Re: Re: Re: I P B Frames??

May 14 2003, 11:40 PM 

I frames is similar to jpg images. P frames is showing the difference only in the picture since the last P or I frame. B frames contain motion vectors describing how parts of the image moves and can be used to calculate a new image if you have all the frames in the GOP. A GOP is a Group of pictures with I P and B frames. Normally there's only one I-frame in a GOP.

DVD compliance requires maximum 15 frames in a GOP for PAL and max 18 for NTSC. But this limit is only for DVD. It is possible to create longer GOP's in VCD and SVCD but you can't use that mpg with long GOP's to create DVD later without reencoding. I recommend to stay within this limits for compliance reasons.

An I-frame needs more bits than a P frame which needs more bits than a B-frame.

A long GOP with many B-frames requies less bitrate than a short GOP with few or no B-frames. So a general rule is to use longer GOP with more B-frames when encoding at a low bitrate and to use a shorter GOP with a high bitrate.
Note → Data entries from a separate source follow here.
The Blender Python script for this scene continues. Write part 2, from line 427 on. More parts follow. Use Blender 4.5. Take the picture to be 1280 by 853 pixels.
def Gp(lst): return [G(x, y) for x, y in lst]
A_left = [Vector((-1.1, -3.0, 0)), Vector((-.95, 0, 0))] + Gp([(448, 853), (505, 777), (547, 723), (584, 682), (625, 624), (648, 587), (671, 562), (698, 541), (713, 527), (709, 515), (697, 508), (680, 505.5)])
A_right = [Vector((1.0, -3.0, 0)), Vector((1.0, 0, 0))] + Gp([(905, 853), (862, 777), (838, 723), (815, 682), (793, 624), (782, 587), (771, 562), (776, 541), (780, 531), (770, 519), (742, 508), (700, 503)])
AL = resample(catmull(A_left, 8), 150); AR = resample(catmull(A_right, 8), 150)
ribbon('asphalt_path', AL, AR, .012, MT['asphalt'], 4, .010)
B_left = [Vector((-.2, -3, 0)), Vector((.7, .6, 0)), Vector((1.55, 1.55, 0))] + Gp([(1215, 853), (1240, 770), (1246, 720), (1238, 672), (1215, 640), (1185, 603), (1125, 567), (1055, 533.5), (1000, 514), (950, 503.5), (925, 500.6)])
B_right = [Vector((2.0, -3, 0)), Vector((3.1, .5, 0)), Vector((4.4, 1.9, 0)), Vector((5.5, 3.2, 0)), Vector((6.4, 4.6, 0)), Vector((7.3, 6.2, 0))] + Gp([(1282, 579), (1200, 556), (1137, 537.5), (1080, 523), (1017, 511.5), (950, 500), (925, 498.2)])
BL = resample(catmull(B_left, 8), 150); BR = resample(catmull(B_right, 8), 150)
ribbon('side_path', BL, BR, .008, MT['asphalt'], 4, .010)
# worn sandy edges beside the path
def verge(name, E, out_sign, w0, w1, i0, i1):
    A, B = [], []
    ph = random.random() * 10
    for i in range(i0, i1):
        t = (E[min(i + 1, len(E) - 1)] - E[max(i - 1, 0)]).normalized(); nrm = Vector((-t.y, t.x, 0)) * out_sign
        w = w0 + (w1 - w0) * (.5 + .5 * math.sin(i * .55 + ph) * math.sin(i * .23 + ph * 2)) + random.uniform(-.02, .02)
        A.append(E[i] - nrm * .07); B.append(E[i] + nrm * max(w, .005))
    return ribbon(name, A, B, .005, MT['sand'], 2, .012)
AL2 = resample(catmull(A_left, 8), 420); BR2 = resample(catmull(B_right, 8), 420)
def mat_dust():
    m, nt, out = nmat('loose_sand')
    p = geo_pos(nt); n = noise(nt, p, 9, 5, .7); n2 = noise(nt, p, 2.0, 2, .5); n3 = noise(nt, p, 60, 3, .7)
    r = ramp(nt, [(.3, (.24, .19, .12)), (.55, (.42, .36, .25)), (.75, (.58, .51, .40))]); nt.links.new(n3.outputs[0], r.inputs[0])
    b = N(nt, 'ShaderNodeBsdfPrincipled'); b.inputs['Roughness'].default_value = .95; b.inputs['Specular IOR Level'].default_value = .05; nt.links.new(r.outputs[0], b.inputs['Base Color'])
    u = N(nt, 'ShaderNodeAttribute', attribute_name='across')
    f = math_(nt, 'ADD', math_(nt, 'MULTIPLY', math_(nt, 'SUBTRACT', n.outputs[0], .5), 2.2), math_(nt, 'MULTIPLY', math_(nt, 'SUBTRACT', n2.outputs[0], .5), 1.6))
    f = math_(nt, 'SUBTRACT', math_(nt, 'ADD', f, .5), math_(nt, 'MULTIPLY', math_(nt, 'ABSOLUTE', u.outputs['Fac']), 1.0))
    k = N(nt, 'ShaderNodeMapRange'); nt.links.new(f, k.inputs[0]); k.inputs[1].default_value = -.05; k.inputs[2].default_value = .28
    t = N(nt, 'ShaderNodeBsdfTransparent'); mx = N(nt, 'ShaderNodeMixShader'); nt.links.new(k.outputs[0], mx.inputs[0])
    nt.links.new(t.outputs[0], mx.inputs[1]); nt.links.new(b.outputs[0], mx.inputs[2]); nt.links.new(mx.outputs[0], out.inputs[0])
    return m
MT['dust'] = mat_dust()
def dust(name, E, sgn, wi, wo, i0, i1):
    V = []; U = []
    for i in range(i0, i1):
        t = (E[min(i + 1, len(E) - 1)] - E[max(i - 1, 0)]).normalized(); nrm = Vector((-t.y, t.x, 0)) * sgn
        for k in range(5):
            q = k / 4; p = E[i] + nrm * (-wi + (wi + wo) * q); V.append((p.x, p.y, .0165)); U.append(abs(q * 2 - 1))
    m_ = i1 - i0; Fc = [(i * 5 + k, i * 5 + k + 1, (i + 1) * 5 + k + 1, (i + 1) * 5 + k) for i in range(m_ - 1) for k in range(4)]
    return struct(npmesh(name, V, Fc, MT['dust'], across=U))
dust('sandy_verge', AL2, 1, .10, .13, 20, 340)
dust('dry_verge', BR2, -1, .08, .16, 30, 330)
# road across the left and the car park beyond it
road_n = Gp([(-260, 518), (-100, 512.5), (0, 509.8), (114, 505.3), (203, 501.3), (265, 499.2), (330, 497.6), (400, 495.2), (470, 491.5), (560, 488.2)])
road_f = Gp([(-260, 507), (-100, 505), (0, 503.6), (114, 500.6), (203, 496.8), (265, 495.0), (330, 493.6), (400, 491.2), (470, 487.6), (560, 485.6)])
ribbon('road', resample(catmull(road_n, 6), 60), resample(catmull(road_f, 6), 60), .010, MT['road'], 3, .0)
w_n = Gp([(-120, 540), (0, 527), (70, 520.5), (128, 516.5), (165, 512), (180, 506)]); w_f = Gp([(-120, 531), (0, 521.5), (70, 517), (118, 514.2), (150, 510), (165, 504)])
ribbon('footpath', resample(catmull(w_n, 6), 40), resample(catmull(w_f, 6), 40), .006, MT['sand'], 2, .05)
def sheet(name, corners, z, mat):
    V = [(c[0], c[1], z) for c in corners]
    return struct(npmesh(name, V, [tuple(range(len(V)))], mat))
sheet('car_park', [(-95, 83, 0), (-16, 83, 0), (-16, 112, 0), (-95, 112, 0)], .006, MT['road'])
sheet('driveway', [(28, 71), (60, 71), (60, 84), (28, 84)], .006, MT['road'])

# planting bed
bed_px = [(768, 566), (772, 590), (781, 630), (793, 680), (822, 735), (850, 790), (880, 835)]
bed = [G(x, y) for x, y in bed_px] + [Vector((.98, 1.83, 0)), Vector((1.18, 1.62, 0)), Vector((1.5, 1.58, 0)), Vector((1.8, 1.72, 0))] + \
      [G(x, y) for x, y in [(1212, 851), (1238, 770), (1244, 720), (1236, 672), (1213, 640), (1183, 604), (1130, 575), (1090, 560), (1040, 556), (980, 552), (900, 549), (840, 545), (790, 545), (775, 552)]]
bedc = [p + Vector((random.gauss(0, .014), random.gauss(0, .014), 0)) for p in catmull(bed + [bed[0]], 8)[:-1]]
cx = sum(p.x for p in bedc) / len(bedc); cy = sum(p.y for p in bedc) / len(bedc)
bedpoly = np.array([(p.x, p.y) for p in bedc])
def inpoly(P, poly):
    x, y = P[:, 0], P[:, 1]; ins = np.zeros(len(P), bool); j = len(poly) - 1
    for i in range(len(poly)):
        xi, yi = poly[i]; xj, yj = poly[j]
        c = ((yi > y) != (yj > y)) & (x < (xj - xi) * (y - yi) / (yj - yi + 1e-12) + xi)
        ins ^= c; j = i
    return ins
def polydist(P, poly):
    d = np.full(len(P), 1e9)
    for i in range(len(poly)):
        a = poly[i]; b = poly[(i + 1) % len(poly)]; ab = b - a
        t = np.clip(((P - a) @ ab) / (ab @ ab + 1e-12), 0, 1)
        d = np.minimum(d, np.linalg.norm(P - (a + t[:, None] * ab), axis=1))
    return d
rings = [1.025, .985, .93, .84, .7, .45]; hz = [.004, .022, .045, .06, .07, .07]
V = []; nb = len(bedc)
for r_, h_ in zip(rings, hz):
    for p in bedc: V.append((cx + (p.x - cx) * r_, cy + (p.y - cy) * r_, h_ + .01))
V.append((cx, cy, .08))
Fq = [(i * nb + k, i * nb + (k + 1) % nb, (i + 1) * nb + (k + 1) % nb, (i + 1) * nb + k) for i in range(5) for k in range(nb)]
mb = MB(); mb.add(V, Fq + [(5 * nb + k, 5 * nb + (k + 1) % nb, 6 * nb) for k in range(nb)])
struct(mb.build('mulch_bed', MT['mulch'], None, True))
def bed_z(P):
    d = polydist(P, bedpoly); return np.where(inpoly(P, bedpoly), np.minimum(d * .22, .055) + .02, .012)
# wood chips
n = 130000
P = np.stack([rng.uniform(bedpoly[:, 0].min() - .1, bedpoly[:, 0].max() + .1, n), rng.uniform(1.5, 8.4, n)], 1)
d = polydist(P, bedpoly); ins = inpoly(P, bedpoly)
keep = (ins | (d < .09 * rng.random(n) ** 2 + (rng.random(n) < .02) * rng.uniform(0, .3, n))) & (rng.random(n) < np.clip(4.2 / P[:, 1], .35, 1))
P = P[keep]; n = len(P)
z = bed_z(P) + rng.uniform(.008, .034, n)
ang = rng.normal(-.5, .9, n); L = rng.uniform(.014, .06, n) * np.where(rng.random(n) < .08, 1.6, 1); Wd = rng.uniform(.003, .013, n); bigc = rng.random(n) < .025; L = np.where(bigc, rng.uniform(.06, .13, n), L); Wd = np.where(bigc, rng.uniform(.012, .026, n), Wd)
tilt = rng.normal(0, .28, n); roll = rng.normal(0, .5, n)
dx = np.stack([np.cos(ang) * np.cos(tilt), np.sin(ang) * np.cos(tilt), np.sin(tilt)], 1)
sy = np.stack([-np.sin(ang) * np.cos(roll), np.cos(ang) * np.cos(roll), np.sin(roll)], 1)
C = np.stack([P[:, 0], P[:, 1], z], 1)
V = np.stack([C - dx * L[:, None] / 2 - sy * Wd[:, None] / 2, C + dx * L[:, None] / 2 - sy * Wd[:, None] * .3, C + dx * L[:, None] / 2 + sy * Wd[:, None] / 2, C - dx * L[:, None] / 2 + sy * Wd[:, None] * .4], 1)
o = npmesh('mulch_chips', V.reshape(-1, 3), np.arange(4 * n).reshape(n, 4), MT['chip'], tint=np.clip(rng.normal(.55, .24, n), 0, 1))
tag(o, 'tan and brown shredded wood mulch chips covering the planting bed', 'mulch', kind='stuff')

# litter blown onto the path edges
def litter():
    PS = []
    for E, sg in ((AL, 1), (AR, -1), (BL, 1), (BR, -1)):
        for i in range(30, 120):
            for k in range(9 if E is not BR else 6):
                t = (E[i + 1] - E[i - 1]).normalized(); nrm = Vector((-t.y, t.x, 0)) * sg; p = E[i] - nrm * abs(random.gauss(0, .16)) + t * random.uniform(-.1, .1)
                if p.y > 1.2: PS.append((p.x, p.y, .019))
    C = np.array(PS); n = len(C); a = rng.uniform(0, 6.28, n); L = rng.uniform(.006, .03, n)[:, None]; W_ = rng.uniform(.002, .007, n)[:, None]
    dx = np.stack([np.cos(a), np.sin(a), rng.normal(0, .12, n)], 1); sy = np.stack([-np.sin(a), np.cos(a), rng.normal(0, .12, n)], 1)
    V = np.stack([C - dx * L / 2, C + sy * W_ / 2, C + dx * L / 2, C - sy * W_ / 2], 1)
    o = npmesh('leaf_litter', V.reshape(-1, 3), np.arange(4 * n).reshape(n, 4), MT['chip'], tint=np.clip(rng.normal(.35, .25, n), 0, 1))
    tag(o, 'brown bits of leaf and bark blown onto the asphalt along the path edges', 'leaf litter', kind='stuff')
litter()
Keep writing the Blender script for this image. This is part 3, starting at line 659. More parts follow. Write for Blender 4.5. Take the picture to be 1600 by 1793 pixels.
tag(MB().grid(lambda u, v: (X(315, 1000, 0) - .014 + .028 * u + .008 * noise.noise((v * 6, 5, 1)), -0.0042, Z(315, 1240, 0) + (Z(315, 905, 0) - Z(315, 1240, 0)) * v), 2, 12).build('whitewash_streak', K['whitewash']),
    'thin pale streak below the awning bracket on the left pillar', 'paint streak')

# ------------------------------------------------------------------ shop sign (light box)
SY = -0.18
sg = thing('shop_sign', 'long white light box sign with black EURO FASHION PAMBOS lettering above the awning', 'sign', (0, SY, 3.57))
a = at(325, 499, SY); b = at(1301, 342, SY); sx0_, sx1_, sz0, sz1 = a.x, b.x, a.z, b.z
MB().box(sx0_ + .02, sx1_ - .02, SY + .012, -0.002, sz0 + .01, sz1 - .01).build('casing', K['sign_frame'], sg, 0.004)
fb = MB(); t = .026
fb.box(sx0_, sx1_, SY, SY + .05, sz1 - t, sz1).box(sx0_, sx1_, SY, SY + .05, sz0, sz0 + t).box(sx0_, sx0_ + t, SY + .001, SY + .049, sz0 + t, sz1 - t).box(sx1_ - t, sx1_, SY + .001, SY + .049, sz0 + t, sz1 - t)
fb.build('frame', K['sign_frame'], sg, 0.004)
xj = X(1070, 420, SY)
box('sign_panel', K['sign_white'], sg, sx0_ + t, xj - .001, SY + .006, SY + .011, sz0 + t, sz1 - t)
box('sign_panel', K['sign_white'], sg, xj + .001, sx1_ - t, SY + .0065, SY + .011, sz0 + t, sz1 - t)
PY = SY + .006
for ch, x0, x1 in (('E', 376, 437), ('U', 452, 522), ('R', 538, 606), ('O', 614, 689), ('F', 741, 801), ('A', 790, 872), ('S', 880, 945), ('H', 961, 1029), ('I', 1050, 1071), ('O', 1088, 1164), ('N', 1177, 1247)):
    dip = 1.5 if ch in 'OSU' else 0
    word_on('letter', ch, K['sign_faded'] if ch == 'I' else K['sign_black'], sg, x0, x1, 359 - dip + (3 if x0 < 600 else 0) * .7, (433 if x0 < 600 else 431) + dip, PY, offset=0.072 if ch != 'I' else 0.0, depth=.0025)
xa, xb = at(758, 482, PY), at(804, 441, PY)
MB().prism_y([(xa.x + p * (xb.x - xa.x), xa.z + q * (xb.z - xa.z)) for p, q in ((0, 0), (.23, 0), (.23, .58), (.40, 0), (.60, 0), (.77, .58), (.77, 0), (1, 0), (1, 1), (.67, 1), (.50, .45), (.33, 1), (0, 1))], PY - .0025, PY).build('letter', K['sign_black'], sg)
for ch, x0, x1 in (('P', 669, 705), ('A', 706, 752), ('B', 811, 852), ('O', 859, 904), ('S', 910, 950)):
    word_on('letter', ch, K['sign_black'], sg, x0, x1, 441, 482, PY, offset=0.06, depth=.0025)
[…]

It is not strange that you get bad results when using only I-frames. The I-frames requires much bitrate and even at 15 Mbit/s the quality will suffer when using only I-frames. You could try something like IPPP or IBPBPB if you want a short GOP at a high bitrate.

The default GOP in MMC is good enough in most cases, especially at DVD bitrates. It is not necessary to use the same GOP structure when reencoding with TMPGEnc.